## REQUIREMENT
Retype exactly what appears below from the line containing "Recreate this scene" down to the line containing "bg.inputs[1].default_value = 1.0", keeping both end lines. Do not include pictures.

## LISTING
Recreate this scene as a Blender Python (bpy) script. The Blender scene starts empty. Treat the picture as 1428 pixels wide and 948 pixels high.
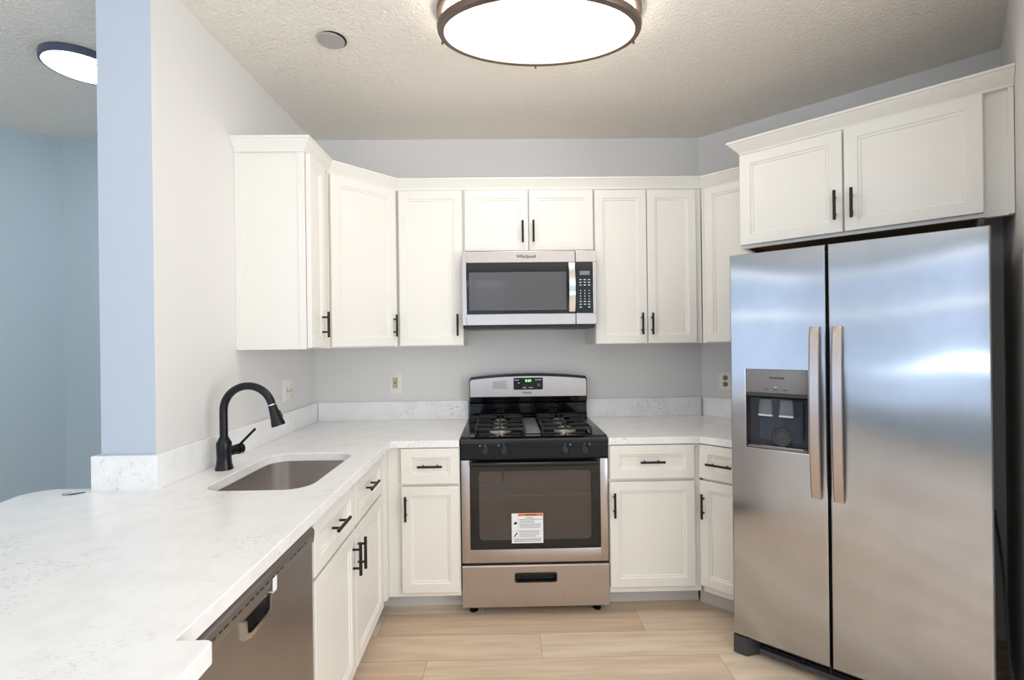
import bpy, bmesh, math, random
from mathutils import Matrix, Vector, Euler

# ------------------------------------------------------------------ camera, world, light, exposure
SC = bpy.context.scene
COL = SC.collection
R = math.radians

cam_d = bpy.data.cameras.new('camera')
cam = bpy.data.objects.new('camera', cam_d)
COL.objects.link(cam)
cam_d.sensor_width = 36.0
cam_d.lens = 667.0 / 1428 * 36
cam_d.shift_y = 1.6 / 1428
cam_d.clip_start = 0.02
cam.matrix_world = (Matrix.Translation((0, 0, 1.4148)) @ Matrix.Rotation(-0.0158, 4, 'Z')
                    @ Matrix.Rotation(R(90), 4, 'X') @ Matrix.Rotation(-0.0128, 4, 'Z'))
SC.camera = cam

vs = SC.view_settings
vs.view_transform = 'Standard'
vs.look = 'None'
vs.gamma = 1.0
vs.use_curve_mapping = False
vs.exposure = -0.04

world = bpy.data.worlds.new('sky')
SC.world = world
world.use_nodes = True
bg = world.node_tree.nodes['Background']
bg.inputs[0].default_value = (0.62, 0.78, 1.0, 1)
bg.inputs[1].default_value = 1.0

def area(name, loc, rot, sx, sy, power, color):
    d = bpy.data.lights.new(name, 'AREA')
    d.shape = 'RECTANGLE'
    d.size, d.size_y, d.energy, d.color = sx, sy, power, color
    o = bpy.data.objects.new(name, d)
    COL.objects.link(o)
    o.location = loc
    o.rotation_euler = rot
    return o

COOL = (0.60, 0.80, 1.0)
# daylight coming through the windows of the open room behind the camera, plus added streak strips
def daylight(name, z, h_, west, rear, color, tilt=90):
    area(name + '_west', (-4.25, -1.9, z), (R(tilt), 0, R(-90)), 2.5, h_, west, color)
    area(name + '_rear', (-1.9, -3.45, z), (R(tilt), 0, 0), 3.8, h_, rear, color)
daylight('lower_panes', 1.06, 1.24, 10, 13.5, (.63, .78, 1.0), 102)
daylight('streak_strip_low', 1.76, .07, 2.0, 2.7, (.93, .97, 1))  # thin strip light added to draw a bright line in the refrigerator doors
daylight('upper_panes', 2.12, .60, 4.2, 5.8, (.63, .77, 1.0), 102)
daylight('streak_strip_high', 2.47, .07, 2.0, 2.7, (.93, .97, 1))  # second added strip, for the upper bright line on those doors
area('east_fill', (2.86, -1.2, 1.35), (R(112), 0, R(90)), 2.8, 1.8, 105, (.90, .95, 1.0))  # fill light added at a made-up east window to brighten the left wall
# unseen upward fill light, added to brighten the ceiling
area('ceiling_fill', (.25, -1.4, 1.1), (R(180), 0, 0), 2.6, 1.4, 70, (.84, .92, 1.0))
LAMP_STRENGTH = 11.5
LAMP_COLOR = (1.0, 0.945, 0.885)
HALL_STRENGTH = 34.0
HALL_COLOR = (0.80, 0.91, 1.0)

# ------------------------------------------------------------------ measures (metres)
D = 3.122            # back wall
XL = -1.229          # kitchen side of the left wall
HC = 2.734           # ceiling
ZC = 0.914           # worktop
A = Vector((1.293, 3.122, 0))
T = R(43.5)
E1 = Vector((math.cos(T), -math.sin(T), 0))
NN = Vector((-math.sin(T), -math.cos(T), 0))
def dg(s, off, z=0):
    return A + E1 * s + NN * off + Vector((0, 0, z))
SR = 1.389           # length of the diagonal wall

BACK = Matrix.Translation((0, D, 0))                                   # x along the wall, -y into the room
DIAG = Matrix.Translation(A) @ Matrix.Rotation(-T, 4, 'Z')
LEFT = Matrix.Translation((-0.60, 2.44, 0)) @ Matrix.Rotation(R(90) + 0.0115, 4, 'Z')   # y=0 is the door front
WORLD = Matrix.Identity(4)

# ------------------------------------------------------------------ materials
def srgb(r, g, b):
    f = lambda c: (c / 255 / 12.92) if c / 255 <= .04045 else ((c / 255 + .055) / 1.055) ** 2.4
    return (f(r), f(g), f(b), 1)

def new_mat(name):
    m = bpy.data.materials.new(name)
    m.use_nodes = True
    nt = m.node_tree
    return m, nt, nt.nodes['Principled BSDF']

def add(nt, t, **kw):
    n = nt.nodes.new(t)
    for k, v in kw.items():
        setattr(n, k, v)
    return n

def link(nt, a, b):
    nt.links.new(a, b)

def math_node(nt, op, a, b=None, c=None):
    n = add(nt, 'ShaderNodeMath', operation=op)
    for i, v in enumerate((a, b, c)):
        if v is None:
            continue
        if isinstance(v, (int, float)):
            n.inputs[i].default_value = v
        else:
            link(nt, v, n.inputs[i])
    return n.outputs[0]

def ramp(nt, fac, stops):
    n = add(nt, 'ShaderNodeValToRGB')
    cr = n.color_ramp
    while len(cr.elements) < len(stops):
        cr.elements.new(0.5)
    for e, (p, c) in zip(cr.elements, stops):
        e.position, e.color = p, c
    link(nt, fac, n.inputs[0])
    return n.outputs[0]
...
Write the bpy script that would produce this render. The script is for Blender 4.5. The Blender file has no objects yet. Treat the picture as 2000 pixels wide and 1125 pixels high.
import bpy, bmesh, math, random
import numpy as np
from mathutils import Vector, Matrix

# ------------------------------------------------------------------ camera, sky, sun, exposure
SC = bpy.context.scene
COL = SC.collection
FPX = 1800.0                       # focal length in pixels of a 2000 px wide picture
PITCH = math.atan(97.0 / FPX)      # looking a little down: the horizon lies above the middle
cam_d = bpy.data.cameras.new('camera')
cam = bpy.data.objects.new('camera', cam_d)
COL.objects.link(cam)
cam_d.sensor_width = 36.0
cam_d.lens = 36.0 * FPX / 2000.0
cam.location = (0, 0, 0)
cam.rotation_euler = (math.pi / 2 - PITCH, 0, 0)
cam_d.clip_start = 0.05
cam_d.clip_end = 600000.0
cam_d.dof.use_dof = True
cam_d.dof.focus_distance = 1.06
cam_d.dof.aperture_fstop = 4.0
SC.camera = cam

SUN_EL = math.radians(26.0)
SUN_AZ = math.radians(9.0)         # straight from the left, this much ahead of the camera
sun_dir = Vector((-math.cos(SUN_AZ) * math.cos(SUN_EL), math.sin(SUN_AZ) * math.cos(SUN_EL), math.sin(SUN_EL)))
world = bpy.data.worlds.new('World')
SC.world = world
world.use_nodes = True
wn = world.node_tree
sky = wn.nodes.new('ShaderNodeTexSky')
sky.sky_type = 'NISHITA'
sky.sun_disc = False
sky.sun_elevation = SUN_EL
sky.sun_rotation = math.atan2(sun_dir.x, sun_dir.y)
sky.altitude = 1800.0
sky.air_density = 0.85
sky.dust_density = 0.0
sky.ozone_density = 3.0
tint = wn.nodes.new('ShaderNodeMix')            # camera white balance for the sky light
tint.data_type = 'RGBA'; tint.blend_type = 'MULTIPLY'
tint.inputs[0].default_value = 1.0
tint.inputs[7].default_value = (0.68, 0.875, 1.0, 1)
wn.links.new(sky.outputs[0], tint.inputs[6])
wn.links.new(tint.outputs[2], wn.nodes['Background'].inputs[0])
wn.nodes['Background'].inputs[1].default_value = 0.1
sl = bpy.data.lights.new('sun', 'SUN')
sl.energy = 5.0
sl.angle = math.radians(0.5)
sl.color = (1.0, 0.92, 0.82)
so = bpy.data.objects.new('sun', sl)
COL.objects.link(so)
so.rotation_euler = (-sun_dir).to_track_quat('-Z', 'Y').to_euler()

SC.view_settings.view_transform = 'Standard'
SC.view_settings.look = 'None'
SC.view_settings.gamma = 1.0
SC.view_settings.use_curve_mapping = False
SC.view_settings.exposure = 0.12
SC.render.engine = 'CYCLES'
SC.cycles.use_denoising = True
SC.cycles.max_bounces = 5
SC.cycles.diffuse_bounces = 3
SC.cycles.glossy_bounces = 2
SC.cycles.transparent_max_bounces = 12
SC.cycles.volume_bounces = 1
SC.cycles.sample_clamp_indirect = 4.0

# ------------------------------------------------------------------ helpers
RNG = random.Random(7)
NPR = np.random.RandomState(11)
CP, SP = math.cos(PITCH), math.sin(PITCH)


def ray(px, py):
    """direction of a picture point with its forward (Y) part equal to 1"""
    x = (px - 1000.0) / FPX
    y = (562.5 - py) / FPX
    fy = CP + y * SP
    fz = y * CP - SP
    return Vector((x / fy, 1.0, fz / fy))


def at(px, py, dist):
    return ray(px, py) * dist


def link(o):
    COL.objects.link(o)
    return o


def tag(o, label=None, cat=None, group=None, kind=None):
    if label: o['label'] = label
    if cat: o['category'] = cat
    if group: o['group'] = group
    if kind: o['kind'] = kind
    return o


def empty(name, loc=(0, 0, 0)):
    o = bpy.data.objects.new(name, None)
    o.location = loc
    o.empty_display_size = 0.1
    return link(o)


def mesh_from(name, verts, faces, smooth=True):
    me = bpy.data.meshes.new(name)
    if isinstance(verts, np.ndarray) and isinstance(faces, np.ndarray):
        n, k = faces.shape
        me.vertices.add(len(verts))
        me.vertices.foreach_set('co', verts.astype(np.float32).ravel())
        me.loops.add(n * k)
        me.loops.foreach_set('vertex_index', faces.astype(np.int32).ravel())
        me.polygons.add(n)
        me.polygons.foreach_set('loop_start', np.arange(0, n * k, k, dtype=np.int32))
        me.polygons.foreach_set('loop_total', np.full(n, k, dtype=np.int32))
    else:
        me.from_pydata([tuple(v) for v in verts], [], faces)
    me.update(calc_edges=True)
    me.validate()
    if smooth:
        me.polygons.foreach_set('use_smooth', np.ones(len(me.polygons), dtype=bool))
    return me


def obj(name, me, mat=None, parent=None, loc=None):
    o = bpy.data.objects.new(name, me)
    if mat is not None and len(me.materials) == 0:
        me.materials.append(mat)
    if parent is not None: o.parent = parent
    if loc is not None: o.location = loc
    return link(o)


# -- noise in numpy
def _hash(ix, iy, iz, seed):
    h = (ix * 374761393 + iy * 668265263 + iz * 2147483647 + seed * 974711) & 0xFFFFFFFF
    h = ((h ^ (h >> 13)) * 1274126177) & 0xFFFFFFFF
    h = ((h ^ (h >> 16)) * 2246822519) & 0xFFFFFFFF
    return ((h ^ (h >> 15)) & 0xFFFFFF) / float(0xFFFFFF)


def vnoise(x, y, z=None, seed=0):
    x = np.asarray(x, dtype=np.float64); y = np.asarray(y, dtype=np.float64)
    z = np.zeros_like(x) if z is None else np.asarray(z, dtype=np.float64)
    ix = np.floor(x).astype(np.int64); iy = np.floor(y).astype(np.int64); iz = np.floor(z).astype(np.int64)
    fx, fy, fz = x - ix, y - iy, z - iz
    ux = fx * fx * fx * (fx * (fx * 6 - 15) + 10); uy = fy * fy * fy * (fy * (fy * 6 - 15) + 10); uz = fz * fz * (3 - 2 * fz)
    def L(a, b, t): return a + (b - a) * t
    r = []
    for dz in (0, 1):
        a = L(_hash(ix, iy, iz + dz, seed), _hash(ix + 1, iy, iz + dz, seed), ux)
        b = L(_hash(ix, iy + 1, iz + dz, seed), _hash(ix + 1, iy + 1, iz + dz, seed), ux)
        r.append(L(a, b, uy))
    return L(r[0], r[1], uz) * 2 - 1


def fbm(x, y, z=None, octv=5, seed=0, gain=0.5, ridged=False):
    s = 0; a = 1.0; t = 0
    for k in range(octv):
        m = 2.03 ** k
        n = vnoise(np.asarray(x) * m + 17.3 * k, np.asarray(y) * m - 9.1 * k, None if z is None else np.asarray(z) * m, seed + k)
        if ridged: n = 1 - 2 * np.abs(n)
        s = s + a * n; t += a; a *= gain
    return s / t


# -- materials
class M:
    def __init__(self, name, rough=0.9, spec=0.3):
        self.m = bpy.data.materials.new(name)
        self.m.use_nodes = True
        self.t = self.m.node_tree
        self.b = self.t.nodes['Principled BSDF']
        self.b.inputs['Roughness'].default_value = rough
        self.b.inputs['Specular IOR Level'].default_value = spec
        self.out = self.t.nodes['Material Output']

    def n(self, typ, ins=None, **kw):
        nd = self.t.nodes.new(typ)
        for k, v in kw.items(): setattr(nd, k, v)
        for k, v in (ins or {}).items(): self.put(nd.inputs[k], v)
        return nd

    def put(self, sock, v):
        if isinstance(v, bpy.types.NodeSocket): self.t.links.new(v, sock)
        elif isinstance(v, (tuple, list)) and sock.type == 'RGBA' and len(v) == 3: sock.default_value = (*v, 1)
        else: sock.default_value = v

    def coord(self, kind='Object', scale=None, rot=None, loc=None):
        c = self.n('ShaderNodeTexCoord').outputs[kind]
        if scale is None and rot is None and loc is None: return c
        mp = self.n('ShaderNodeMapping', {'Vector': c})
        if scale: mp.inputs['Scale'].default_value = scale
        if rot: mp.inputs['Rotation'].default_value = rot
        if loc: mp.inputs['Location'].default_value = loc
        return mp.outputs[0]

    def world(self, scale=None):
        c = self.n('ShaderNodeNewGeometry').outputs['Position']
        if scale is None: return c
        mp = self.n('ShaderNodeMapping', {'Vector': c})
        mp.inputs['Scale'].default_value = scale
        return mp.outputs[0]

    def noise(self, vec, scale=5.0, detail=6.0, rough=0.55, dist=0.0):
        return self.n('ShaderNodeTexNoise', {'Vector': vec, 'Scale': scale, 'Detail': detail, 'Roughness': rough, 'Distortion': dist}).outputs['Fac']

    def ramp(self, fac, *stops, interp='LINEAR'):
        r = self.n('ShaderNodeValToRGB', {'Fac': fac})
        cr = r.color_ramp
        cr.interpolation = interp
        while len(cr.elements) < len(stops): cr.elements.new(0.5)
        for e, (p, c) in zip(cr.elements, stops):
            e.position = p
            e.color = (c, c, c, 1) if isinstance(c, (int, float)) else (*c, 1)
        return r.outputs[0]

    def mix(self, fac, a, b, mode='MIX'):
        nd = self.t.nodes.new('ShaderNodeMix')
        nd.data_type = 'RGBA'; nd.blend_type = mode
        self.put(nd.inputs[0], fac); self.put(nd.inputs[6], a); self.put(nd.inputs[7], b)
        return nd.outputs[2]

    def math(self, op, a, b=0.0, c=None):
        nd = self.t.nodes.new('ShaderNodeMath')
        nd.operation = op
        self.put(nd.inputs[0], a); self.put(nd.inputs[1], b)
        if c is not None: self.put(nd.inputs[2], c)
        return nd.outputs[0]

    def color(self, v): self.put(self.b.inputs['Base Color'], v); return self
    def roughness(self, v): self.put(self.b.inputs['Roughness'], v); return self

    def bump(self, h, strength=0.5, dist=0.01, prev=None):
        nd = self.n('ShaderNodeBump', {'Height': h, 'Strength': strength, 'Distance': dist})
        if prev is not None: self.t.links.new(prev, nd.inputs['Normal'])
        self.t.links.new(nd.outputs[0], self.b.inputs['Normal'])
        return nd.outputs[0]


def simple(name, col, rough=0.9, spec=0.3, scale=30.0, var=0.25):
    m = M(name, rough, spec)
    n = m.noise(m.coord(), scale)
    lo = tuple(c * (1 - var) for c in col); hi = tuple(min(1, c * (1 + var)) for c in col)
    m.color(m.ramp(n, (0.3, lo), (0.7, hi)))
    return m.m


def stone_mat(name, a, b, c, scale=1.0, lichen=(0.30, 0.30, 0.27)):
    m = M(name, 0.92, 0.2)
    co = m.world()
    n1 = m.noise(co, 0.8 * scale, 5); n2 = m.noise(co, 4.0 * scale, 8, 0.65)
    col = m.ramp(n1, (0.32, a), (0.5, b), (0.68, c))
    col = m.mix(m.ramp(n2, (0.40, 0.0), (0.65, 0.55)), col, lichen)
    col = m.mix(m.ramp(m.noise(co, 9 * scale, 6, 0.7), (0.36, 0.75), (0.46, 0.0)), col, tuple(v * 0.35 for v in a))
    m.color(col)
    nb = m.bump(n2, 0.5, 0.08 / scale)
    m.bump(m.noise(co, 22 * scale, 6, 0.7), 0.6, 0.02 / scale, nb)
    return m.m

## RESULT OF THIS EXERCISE
Recreate this scene as a Blender Python (bpy) script. The Blender scene starts empty. Treat the picture as 1428 pixels wide and 948 pixels high.
import bpy, bmesh, math, random
from mathutils import Matrix, Vector, Euler

# ------------------------------------------------------------------ camera, world, light, exposure
SC = bpy.context.scene
COL = SC.collection
R = math.radians

cam_d = bpy.data.cameras.new('camera')
cam = bpy.data.objects.new('camera', cam_d)
COL.objects.link(cam)
cam_d.sensor_width = 36.0
cam_d.lens = 667.0 / 1428 * 36
cam_d.shift_y = 1.6 / 1428
cam_d.clip_start = 0.02
cam.matrix_world = (Matrix.Translation((0, 0, 1.4148)) @ Matrix.Rotation(-0.0158, 4, 'Z')
                    @ Matrix.Rotation(R(90), 4, 'X') @ Matrix.Rotation(-0.0128, 4, 'Z'))
SC.camera = cam

vs = SC.view_settings
vs.view_transform = 'Standard'
vs.look = 'None'
vs.gamma = 1.0
vs.use_curve_mapping = False
vs.exposure = -0.04

world = bpy.data.worlds.new('sky')
SC.world = world
world.use_nodes = True
bg = world.node_tree.nodes['Background']
bg.inputs[0].default_value = (0.62, 0.78, 1.0, 1)
bg.inputs[1].default_value = 1.0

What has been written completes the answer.